Em - Thanks. This pic doesn't show Orla all scrubbed up and posing. But I like it because of her eyes. That's what I see nearly all the time. My innocent, fun-seeking, innocent daughter.

Robert said...

Kathy - Perhaps next time we see grandma, she'll be in better form. Only Marie's not in a rush back there...

Nechtan said...

Hi Robert,

This is something I have noticed too with my own kids. My mother-in-law has become increasingly grumpy with the girls but they are very noisy and demanding. I have also noticed she has offered to take them less and less over the years.

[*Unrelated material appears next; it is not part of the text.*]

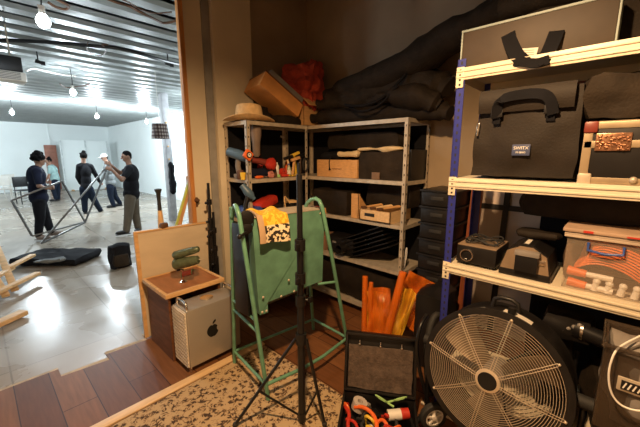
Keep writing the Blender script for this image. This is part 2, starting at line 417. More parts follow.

Kids are very resiliant as Orla has shown with that last statement. I know in my case I feel it much more than the kids do. On the whole they don't notice it much.

Hopefully next time will be better.

All the best

Nechtan

Robert said...

Nechtan - I can understand how grandparents start off thrilled by their new role when the 1st grandchild appears. Then the novelty wears off when more and more grandchildren come on the scene. I'm a granddad as well as a dad, so I can sort of see it from both angles. However, I make a real effort to interact with all my grandchildren (I have 6). Nevertheless, I began to worry that I wasn't, perhaps, as good a grandparent as I thought I was. Fortunately, my daughters put my mind at rest, telling me that I was performing my granddad role "okay".

Gary said...

I have the same issue with Emily's Granny. Emily is seven now, and not as compliant with Granny as she was when she was a toddler, and Granny doesn't like it one bit, she's lost control (she's Emily's only carer apart from Lesley and me) and Emily is very happy to speak her mind with Granny - sometimes with all the subtlety and tact of a brick!
Thanks for your support and kind words by the way. Much needed and appreciated.
Gary

Crystal Jigsaw said...

Oh, what a beautiful picture. A very clever little girl to recognise her grumpy grandma yet still love her despite it.

CJ xx

Robert said...

CJ - You gave me a new angle! And you're right - my daughter's attitude is perfect - her love is unconditional - the way it should be. Thanks!